There is also a thought-provoking point: Why did Sri Lanka, with a history of regular elections and peaceful transfer of power become a subject of repeated violent insurgencies. First by the leftist youth against the most left-leaning government of all times. Another by Tamils who could pass a resolution supporting cessation and then get elected to Parliament and become the main opposition by euphoria created by the Vaddukkottai resolution. Do that in Singapore or Malaysia, that would have warranted a life in prison.   

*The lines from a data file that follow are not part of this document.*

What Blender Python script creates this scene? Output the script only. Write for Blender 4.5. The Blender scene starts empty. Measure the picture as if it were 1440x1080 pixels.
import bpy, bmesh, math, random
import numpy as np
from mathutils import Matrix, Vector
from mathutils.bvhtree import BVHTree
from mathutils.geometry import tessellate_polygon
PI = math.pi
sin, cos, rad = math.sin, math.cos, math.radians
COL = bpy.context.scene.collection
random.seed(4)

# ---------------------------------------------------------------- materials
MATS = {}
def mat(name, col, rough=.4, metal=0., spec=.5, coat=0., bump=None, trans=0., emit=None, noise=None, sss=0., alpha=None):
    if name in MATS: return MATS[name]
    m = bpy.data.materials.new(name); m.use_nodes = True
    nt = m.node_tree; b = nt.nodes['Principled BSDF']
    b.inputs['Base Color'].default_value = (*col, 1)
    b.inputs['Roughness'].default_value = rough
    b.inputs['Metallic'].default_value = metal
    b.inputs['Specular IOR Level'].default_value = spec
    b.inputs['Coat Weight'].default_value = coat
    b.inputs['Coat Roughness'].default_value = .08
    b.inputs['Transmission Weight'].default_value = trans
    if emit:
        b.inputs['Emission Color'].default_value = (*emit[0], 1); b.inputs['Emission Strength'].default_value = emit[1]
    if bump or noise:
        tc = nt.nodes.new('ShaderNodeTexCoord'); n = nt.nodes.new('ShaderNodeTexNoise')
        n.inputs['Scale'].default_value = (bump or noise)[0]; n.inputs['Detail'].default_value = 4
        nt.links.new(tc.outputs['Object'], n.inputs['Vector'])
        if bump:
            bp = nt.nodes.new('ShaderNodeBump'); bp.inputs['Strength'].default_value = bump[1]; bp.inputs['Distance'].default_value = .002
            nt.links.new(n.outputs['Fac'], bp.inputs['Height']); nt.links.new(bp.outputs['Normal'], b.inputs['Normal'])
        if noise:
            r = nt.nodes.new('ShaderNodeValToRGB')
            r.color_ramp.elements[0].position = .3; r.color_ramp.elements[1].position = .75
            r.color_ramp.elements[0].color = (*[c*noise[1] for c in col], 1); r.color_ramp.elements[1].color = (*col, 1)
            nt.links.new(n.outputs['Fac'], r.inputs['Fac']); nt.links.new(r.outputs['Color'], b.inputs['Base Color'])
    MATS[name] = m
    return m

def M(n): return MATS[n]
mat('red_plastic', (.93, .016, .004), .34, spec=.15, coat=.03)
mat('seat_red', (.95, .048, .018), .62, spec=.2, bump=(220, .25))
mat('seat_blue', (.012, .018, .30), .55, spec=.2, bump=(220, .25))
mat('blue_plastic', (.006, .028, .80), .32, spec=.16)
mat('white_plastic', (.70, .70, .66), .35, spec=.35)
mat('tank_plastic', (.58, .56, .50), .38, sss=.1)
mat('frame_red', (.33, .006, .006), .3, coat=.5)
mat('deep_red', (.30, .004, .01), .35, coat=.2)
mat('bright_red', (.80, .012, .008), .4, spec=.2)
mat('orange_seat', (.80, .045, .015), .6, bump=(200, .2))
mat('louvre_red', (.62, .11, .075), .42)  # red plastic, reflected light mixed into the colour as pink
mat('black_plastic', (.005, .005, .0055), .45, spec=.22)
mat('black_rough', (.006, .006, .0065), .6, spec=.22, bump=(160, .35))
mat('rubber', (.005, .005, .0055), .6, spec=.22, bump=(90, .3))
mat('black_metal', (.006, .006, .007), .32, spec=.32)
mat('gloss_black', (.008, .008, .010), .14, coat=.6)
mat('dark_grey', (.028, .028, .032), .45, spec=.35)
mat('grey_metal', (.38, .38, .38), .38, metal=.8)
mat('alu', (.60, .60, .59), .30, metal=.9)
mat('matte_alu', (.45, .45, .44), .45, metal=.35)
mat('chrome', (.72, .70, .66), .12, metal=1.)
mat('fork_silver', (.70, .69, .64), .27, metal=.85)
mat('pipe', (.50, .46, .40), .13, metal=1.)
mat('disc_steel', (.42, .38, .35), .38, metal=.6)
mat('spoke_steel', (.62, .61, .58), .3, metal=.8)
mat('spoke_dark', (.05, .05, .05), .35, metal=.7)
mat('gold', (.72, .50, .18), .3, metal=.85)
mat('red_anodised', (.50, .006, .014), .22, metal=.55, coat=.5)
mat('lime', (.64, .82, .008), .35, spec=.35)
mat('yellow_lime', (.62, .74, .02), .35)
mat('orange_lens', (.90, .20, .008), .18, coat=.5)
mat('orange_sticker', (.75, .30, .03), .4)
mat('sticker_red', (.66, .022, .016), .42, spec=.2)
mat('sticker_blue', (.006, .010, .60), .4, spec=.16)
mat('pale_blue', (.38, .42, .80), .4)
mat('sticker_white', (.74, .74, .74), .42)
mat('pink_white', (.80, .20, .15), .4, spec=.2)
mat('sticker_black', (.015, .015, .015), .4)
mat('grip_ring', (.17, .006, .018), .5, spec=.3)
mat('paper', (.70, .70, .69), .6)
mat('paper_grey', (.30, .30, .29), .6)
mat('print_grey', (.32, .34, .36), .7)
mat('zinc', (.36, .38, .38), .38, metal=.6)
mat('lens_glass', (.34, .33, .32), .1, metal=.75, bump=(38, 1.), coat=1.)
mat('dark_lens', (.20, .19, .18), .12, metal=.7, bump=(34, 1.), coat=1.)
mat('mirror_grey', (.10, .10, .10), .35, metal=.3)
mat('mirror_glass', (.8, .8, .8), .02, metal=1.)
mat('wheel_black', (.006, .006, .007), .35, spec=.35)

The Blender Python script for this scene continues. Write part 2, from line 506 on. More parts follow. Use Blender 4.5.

That was possible because Sri Lanka was a democracy. However, popular political mobilization in Sri Lanka since the independence overwhelmed, and constrained, the institutional empowerment of the state. Instead, independent institutions could not keep track of mass empowerment and that created a disjuncture. Had the economy performed well enough, some of the unintended consequences could have been avoided. That effectively created permissive and cost-effective conditions for the disaffected groups, with a perceived grievance to challenge the state in the most lethal means. When the state later resorted to death caravans in the South or enforced disappearances in the North, it had already been forced to the wall and had been fighting for survival.   
 Even the measures to strengthen the state against many forms of peripheral opposition has been lopsided. JR’s executive presidency created a vacuum of legitimacy which was exploited by the disgruntled parties.  Gotabaya Rajapaksa, the incumbent president, dismantled the 19th amendment and concentrated the powers of the state at the expense of many independent institutions. Then, with one overnight arbitrary decision, he decimated the livelihood of 1.8 million local farmers, just like Velupillai Prabakaran ruined the lives of his captive Tamils.   
Today, nearly 45 years after the liberalization of the economy, Sri Lanka stands penniless, a looming case of debt default. Its export basket has not changed since 1995, and countries such as Vietnam, which exported as little as Sri Lanka did in the 90s, are now global manufacturing powerhouses. Decades of economic indecisiveness and political calculations that overwhelmed the long-term national interest have their toll. While some of the usual culprits are more inclined to blame the free market economy for the plight, the primary fault lies with not liberalizing fast enough to keep up with the global changes. Each free trade agreement or liberalizing initiative have hotly opposed by a minority of privileged groups who by their persistent opposition to change has created a captive market at home. Sri Lankan economy is one large wheeler-dealing exercise, not because of liberalization, but due to lack or near absence of it.   


After JR and the short-lived administration of R. Premadasa, Mahinda Rajapaksa is the only leader who realized the urgency of economic development. Notwithstanding some of the vestige projects, Mr. Rajapaksa changed the infrastructure landscape in the country. However, simply putting up ports and highways have not created the desired impetus for the investors. Sri Lanka has failed to develop software- investor-friendly legislation, land reforms, modernizing education. Instead, the country has plummeted from 82 in 2012 to 99 in 2019 in ease of doing business.   


 This is time to face the music. It is the seven decades of economic indecisiveness, and persistent opposition to reform that ail the country. There is a historical analogy across the Palk Straits. In 1991, India confronted a world-class foreign exchange crisis which resulted in New Delhi shipping its gold to London to obtain a temporary credit relief. That moment of truth finally compelled the Indian leadership to liberalize the Indian economy and dismantle licence, Raj. Sri Lanka, the first South Asian nation to open its economy is sadly in a similar predicament today. That should also be the case to speed up economic reforms for good.